Markish joined the Soviet Communist party in early 1942 when he took a job at the International Division of Sovietinformburo, while a colleague Teumin was the press agent. The bureau head Lozovsky banned them from any further contact with JAC; effectively cutting them off from the international socialist element altogether. The monitors started looking through their post, investigating the articles they wrote. In April 1942, Stalin had ordered the formation of the Jewish Anti-Fascist Committee designed to influence international public opinion and organize political and material support for the Soviet fight against Nazi Germany, particularly from the West. Solomon Mikhoels, a popular actor and director of the Moscow State Jewish Theater, was appointed its chairman. Other members included Der Nister, Itzik Feffer and Samuel Halkin. They wrote texts and petitions almost as cries for help against the Nazi pogroms; among other countries the texts were printed in U.S. newspapers. The JAC also raised funds. In 1946, he was awarded the Stalin Prize, and wrote several paeans to Joseph Stalin, including a 20,000-line epic poem Milkhome in 1948.
However, Stalin soon changed policy towards the liquidation of the Jewish Anti-Fascist Committee and against the remnants of official Jewish cultural activity in the Soviet Union. Solomon Mikhoels was murdered by the secret police in January 1948, to avoid a show trial. Other writers were accused of treason, and other "crimes", and arrested. Markish was accused of being a "Jewish nationalist", and arrested in January 1949, and shot with other Jewish writers during the Night of the Murdered Poets in August 1952.

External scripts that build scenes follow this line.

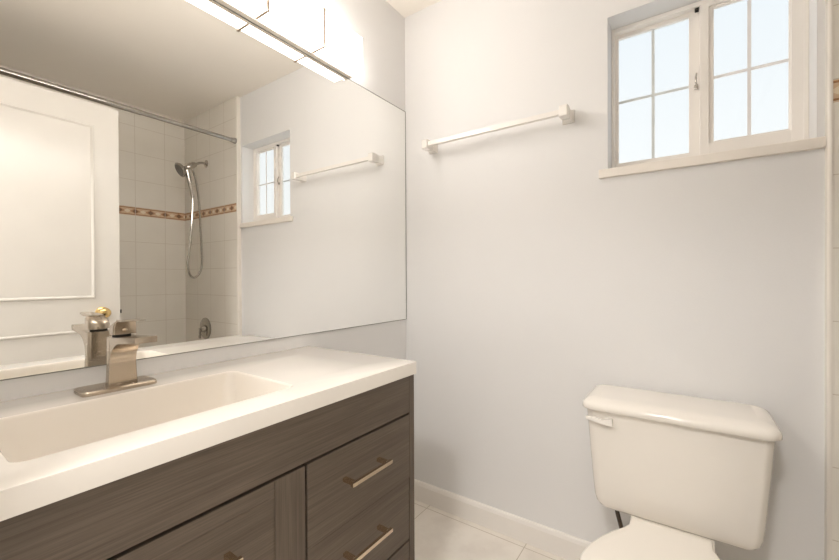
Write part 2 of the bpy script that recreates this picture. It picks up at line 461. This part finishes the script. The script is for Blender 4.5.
# ================================================================ VANITY
CX, CZ0, CZ1 = 0.496, 0.8166, 0.8539
VY0, VY1 = YF + 0.002, -0.6176
v = thing('vanity_cabinet', 'dark grey-brown wood-grain vanity cabinet under the white sink top', 'cabinet', (0.25, -1.11, 0))
FX = 0.489   # face plane
bm = B()
box(bm, -0.003, 0.470, VY1 - 0.021, VY1 - 0.003, 0.0, CZ0, 0.0008)
box(bm, 0.4705, FX, VY1 - 0.027, VY1 - 0.003, 0.0, CZ0, 0.0008)
obj('side_panel', bm, M['woodv'], v)
bm = B(); box(bm, -0.003, 0.470, VY0, VY0 + 0.018, 0.0, CZ0); obj('side_panel', bm, M['woodv'], v)
obj('top_rail', box(B(), 0.4705, FX, VY0, VY1 - 0.0275, 0.704, CZ0, 0.0008), M['woodh'], v)
bm = B(); box(bm, 0.0, 0.466, VY0 + 0.02, VY1 - 0.022, 0.10, 0.112); box(bm, 0.40, 0.42, VY0 + 0.02, VY1 - 0.022, 0, 0.10)
box(bm, 0.455, 0.4685, VY0 + 0.019, VY1 - 0.022, 0.112, 0.80)
obj('carcass', bm, M['dark'], v)
def pull(parent, y0, y1, z):
    """square bar pull with two posts, horizontal"""
    bm = B(); box(bm, 0.522, 0.531, y0, y1, z - 0.0045, z + 0.0045, 0.0008)
    for yy in (y0 + 0.006, y1 - 0.018):
        box(bm, FX, 0.523, yy, yy + 0.012, z - 0.0045, z + 0.0045, 0.0008)
    h = obj('handle', bm, M['champagne'], parent); h['label'] = 'satin champagne bar pull'
    return h
DY0, DY1 = -1.0265, VY1 - 0.0275
hand = None
for i, (z0, z1, hz) in enumerate([(0.5075, 0.6975, 0.618), (0.3225, 0.5069, 0.434), (0.112, 0.3165, 0.22)]):
    ddx = 0.0 if i else 0.0006
    bm = B(); box(bm, 0.4705, FX + ddx, DY0, DY1 - (0.0035 if i else 0.001), z0, z1, 0.0012)
    d = obj('drawer', bm, M['woodh'], v)
    if hand is None: hand = pull(d, -0.927, -0.778, hz); hz0 = hz
    else: copy_at(hand, d, (0, 0, hz - hz0))
dr = obj('door', box(B(), 0.4705, 0.4865, -1.5815, -1.033, 0.112, 0.6965), M['woodh'], v)
for ya, yb in ((-1.108, -1.0325), (-1.582, -1.508)):
    obj('stile', box(B(), 0.4868, FX, ya, yb, 0.112, 0.6965, 0.001), M['woodv'], dr)
for za, zb in ((0.664, 0.6965), (0.112, 0.16)):
    obj('rail', box(B(), 0.4868, FX - 0.0008, -1.507, -1.109, za, zb, 0.001), M['woodh'], dr)
bm = B(); yh = -1.208
box(bm, 0.522, 0.531, yh - 0.006, yh + 0.006, 0.460, 0.614, 0.0008)
for zz in (0.468, 0.596): box(bm, 0.4865, 0.523, yh - 0.006, yh + 0.006, zz, zz + 0.012, 0.0008)
h = obj('handle', bm, M['champagne'], dr); h['label'] = 'upright champagne bar pull'

# ---- sink top with integral basin
bm = B()
BX0, BX1, BY0, BY1 = 0.138, 0.414, -1.470, -0.996
inner = rrect(BX0, BX1, BY0, BY1, 0.022, 8)
def outer_of(dd):
    x0, x1, y0, y1 = -0.003 + dd, CX - dd, VY0 + dd, VY1 - dd
    cs = [(BX1 - .022, BY0 + .022), (BX1 - .022, BY1 - .022), (BX0 + .022, BY1 - .022), (BX0 + .022, BY0 + .022)]
    co = [(x1, y0), (x1, y1), (x0, y1), (x0, y0)]
    out = []
    for c in range(4):
        for i in range(9):
            a = (-PI / 2, 0, PI / 2, PI)[c] + PI / 2 * i / 8
            ca = math.atan2(co[c][1] - cs[c][1], co[c][0] - cs[c][0])
            ids = [(-PI / 2, 0, PI / 2, PI)[c] + PI / 2 * q / 8 for q in range(9)]
            near = min(range(9), key=lambda q: abs(math.remainder(ids[q] - ca, 2 * PI)))
            if i == near: out.append(co[c]); continue
            dx, dy = math.cos(a), math.sin(a); ts = []
            if dx > 1e-6: ts.append((x1 - cs[c][0]) / dx)
            if dx < -1e-6: ts.append((x0 - cs[c][0]) / dx)
            if dy > 1e-6: ts.append((y1 - cs[c][1]) / dy)
            if dy < -1e-6: ts.append((y0 - cs[c][1]) / dy)
            t = min(ts); out.append((cs[c][0] + t * dx, cs[c][1] + t * dy))
    return out
low = outer_of(0)
loops = [at_z(low, CZ0), at_z(low, CZ1 - 0.002), at_z(outer_of(0.0006), CZ1 - 0.0006), at_z(outer_of(0.002), CZ1),
         at_z(rrect(BX0 - .001, BX1 + .001, BY0 - .001, BY1 + .001, 0.023, 8), CZ1)]
R = loft(bm, loops, False, False)
# underside ring
und = [bm.verts.new(p) for p in at_z(rrect(BX0 - .001, BX1 + .001, BY0 - .001, BY1 + .001, 0.023, 8), CZ0)]
for j in range(len(und)): bm.faces.new((R[0][j], R[0][(j + 1) % 36], und[(j + 1) % 36], und[j]))
top = obj('vanity_sink', bm, M['top'], None, True, 25)
tag(top, 'white cultured marble vanity top with integral rectangular basin', 'countertop')
bm = B()
def bas(i, z, r, back=0.0): return at_z(rrect(BX0 + i + back, BX1 - i, BY0 + i, BY1 - i * 1.0, max(r, 0.01), 8), z)
loops = [bas(-0.001, CZ1, 0.023), bas(0.001, CZ1 - 0.001, 0.023), bas(0.003, CZ1 - 0.005, 0.024), bas(0.006, CZ1 - 0.02, 0.026), bas(0.015, CZ1 - 0.06, 0.034, .004),
         bas(0.022, CZ1 - 0.095, 0.036, .006), bas(0.034, CZ1 - 0.112, 0.036, .008), bas(0.052, CZ1 - 0.119, 0.034, .01), bas(0.09, CZ1 - 0.122, 0.02, .01)]
loft(bm, loops, False, True)
bs = obj('basin', bm, M['basin'], top, True, 60)
bm = B(); lathe(bm, [(0, 0.022), (0.003, 0.022), (0.004, 0.018), (0.003, 0.014), (0.006, 0.012), (0.008, 0.008), (0.009, 0)], (0.276, -1.233, CZ1 - 0.1225), (0, 0, 1))
obj('drain', bm, M['nickel'], top, True)

# ---- faucet
FY = -1.235
fz = CZ1
fa = thing('sink_faucet', 'brushed nickel single-lever faucet on the sink top', 'faucet', (0.078, FY, fz))
bm = B()
pl = rrect(0.037, 0.112, -1.316, -1.171, 0.012, 5)
pli = rrect(0.040, 0.109, -1.313, -1.174, 0.010, 5)
loft(bm, [at_z(pl, fz + 0.0002), at_z(pl, fz + 0.007), at_z(pli, fz + 0.010)])
obj('base_plate', bm, M['nickel'], fa, True, 25)
b0 = fz + 0.0095
bm = B(); secs = []
for dz, k1 in ((0, 1.12), (0.02, 1.07), (0.05, 1.02), (0.08, 1.0), (0.108, 0.98), (0.112, 0.95)):
    hw = 0.0265 * k1
    secs.append(at_z(rrect(0.062, 0.086, FY - hw, FY + hw, [0.003, 0.003, 0.008, 0.008], 8), b0 + dz))
loft(bm, secs)
prof = [(0.066, b0 + 0.111), (0.066, b0 + 0.05), (0.0855, b0 + 0.05)]
for i in range(0, 13):
    a = PI / 2 * i / 12
    prof.append((0.0865 + 0.060 * (1 - math.cos(a)), b0 + 0.052 + 0.050 * math.sin(a)))
prof += [(0.217, b0 + 0.1075), (0.218, b0 + 0.121), (0.150, b0 + 0.116), (0.10, b0 + 0.1125)]
prism(bm, prof, 'y', FY - 0.0260, FY + 0.0260, 0.001)
for q in bm.verts:
    if q.co.x > 0.09: q.co.y = FY + (q.co.y - FY) * (1 - 0.18 * (q.co.x - 0.09) / 0.128)
obj('spout_body', bm, M['nickel'], fa, True, 30)
bm = B(); lathe(bm, [(0, 0.018), (0.005, 0.018)], (0.078, FY, b0 + 0.1115), (0, 0, 1)); obj('collar', bm, M['dark'], fa, True)
h0 = b0 + 0.1180
ftop = lambda x: h0 + 0.0345 + (x - 0.11) * 0.035 - (0.020 * ((0.108 - x) / 0.048) ** 2 if x < 0.108 else 0)
bm = B()
lo_ = rrect(0.060, 0.100, FY - 0.0235, FY + 0.0235, [0.004, 0.004, 0.019, 0.019], 8)
hi_ = rrect(0.064, 0.106, FY - 0.0165, FY + 0.0165, [0.003, 0.003, 0.014, 0.014], 8)
mi_ = rrect(0.061, 0.104, FY - 0.0222, FY + 0.0222, [0.004, 0.004, 0.018, 0.018], 8)
R = loft(bm, [at_z(lo_, h0), [(x, y, h0 + (ftop(x) - h0) * 0.45) for x, y in lo_], [(x, y, h0 + (ftop(x) - h0) * 0.8) for x, y in mi_], [(x, y, ftop(x)) for x, y in hi_]], True, False)
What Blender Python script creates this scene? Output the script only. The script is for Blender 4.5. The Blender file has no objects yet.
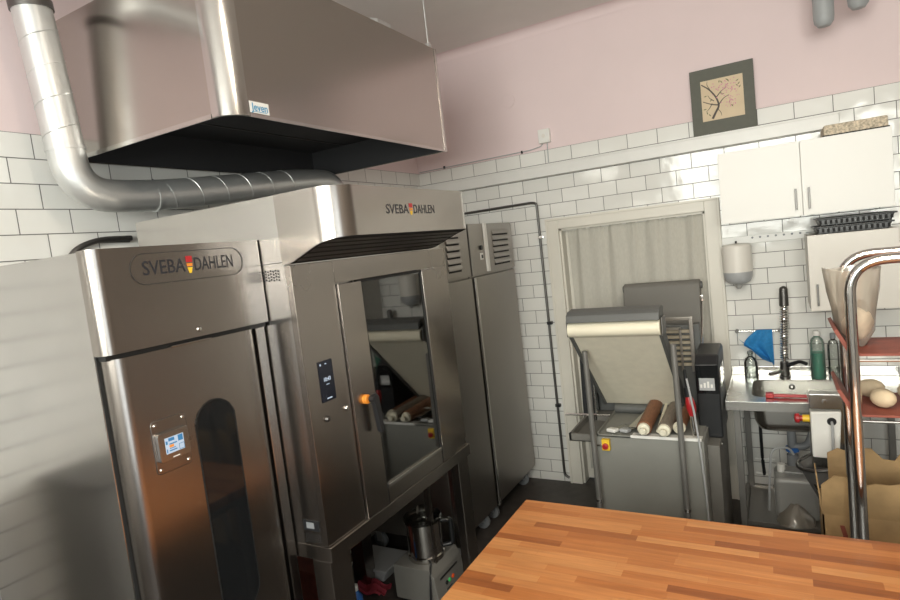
import bpy, bmesh, math, random
from mathutils import Vector, Matrix
random.seed(7)
PI = math.pi
SC = bpy.context.scene
COL = SC.collection

# ------------------------------------------------------------------ camera
cam_d = bpy.data.cameras.new('camera'); cam = bpy.data.objects.new('camera', cam_d); COL.objects.link(cam)
cam_d.sensor_fit = 'HORIZONTAL'; cam_d.sensor_width = 36.0; cam_d.lens = 584.47 * 36 / 900
cam_d.clip_start = 0.05
_R = Vector((0.869645, 0.480292, -0.114184)); _U = Vector((0.056947, 0.132154, 0.989592)); _F = Vector((-0.490383, 0.867096, -0.087576))
m = Matrix((_R, _U, -_F)).transposed().to_4x4(); m.translation = (2.564255, -4.256569, 1.92467)
cam.matrix_world = m
SC.camera = cam

# ------------------------------------------------------------------ world, light, exposure
W = bpy.data.worlds.new('world'); SC.world = W; W.use_nodes = True
bg = W.node_tree.nodes['Background']; bg.inputs[0].default_value = (0.80, 0.88, 1.0, 1); bg.inputs[1].default_value = 1.0
SC.view_settings.view_transform = 'Standard'; SC.view_settings.look = 'None'
SC.view_settings.exposure = 0.0; SC.view_settings.gamma = 1.0; SC.view_settings.use_curve_mapping = False

def area(name, loc, rot, sx, sy, power, color):
    l = bpy.data.lights.new(name, 'AREA'); l.shape = 'RECTANGLE'; l.size = sx; l.size_y = sy; l.energy = power; l.color = color
    o = bpy.data.objects.new(name, l); COL.objects.link(o); o.location = loc; o.rotation_euler = rot
    return o
# daylight through the shop window behind the camera and the window in the right wall
area('daylight_shop_window', (2.65, -6.93, 2.42), (PI/2, 0, 0), 3.3, 1.7, 480, (1.0, 0.965, 0.90))
area('daylight_side_window', (4.73, -5.4, 1.5), (PI/2, 0, PI/2), 2.2, 2.4, 62, (0.93, 0.96, 1.0))
area('overhead_fill_light', (2.9, -3.4, 3.35), (0, 0, 0), 1.2, 0.2, 40, (1.0, 0.88, 0.72))  # added warm fill from above, no fixture behind it

# ------------------------------------------------------------------ materials
def mat(name, color, rough=0.5, metal=0.0, **kw):
    m = bpy.data.materials.new(name); m.use_nodes = True
    b = m.node_tree.nodes['Principled BSDF']
    b.inputs['Base Color'].default_value = (*color, 1); b.inputs['Roughness'].default_value = rough; b.inputs['Metallic'].default_value = metal
    for k, v in kw.items():
        b.inputs[k].default_value = v
    return m
def nodes(m): return m.node_tree.nodes, m.node_tree.links, m.node_tree.nodes['Principled BSDF']
def mapping(m, scale, coord='Object', loc=(0, 0, 0)):
    N, L, b = nodes(m)
    tc = N.new('ShaderNodeTexCoord'); mp = N.new('ShaderNodeMapping'); L.new(tc.outputs[coord], mp.inputs[0])
    mp.inputs['Scale'].default_value = scale; mp.inputs['Location'].default_value = loc
    return mp
def noisy(name, color, rough=0.5, metal=0.0, amount=0.08, scale=8.0, bump=0.0, stretch=(1, 1, 1), rvar=0.0, **kw):
    """principled material whose colour / roughness / bump vary a little"""
    m = mat(name, color, rough, metal, **kw); N, L, b = nodes(m)
    mp = mapping(m, stretch)
    n = N.new('ShaderNodeTexNoise'); n.inputs['Scale'].default_value = scale; n.inputs['Detail'].default_value = 4; L.new(mp.outputs[0], n.inputs['Vector'])
    r = N.new('ShaderNodeMapRange'); r.inputs['From Min'].default_value = 0.25; r.inputs['From Max'].default_value = 0.75
    r.inputs['To Min'].default_value = 1 - amount; r.inputs['To Max'].default_value = 1 + amount; L.new(n.outputs[0], r.inputs[0])
    mx = N.new('ShaderNodeVectorMath'); mx.operation = 'SCALE'; mx.inputs[0].default_value = color; L.new(r.outputs[0], mx.inputs['Scale'])
    L.new(mx.outputs[0], b.inputs['Base Color'])
    if rvar:
        r2 = N.new('ShaderNodeMapRange'); r2.inputs['From Min'].default_value = 0.25; r2.inputs['From Max'].default_value = 0.75
        r2.inputs['To Min'].default_value = rough - rvar; r2.inputs['To Max'].default_value = rough + rvar
        L.new(n.outputs[0], r2.inputs[0]); L.new(r2.outputs[0], b.inputs['Roughness'])
    if bump:
        bp = N.new('ShaderNodeBump'); bp.inputs['Strength'].default_value = bump; bp.inputs['Distance'].default_value = 0.01
        L.new(n.outputs[0], bp.inputs['Height']); L.new(bp.outputs[0], b.inputs['Normal'])
    return m
def steel(name, color, rough, axis='Z', bump=0.02, rvar=0.05):
    m = noisy(name, color, rough, 1.0, 0.02, 1.7, 0.0, (1, 1, 1), rvar)
    b = m.node_tree.nodes['Principled BSDF']; b.inputs['Anisotropic'].default_value = 0.35
    return m
def thin_clear(name, tint, gloss=0.12, rough=0.05, alpha=None):
    """thin clear or tinted sheet: straight-through transparency plus a glossy coat"""
    m = bpy.data.materials.new(name); m.use_nodes = True; N, L = m.node_tree.nodes, m.node_tree.links
    N.remove(N['Principled BSDF']); out = N['Material Output']
    t = N.new('ShaderNodeBsdfTransparent'); t.inputs[0].default_value = (*tint, 1)
    g = N.new('ShaderNodeBsdfGlossy'); g.inputs['Roughness'].default_value = rough; g.inputs[0].default_value = (1, 1, 1, 1)
    f = N.new('ShaderNodeFresnel'); f.inputs[0].default_value = 1.45
    a = N.new('ShaderNodeMath'); a.operation = 'ADD'; a.inputs[1].default_value = gloss; a.use_clamp = True; L.new(f.outputs[0], a.inputs[0])
    mx = N.new('ShaderNodeMixShader'); L.new(a.outputs[0], mx.inputs[0]); L.new(t.outputs[0], mx.inputs[1]); L.new(g.outputs[0], mx.inputs[2])
    last = mx
    if alpha:
        d = N.new('ShaderNodeBsdfPrincipled'); d.inputs['Base Color'].default_value = (*alpha[0], 1); d.inputs['Roughness'].default_value = 0.4
        m2 = N.new('ShaderNodeMixShader'); m2.inputs[0].default_value = alpha[1]; L.new(mx.outputs[0], m2.inputs[1]); L.new(d.outputs[0], m2.inputs[2]); last = m2
    L.new(last.outputs[0], out.inputs[0])
    return m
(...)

After Stalin's death, Markish's widow Esther and his sons, literary scholar Shimon Markish and prose writer David Markish, actively set out to redeem his memory. Following Markish's official rehabilitation in November 1955, several comprehensive editions of his poems, translated into Russian by Anna Akhmatova, were published in 1957. His oldest child, daughter Olga Rapay-Markish by his first wife, Zinaida Joffe, was a renowned Ukrainian ceramicist.

Writings

Markish wrote a number of poems and plays, as well as several novels.
Markish is one of the three heroes, with his fellow Yiddish poets Uri Zvi Grinberg and Melekh Ravitsh, of Gilles Rozier's novel D'un pays sans amour.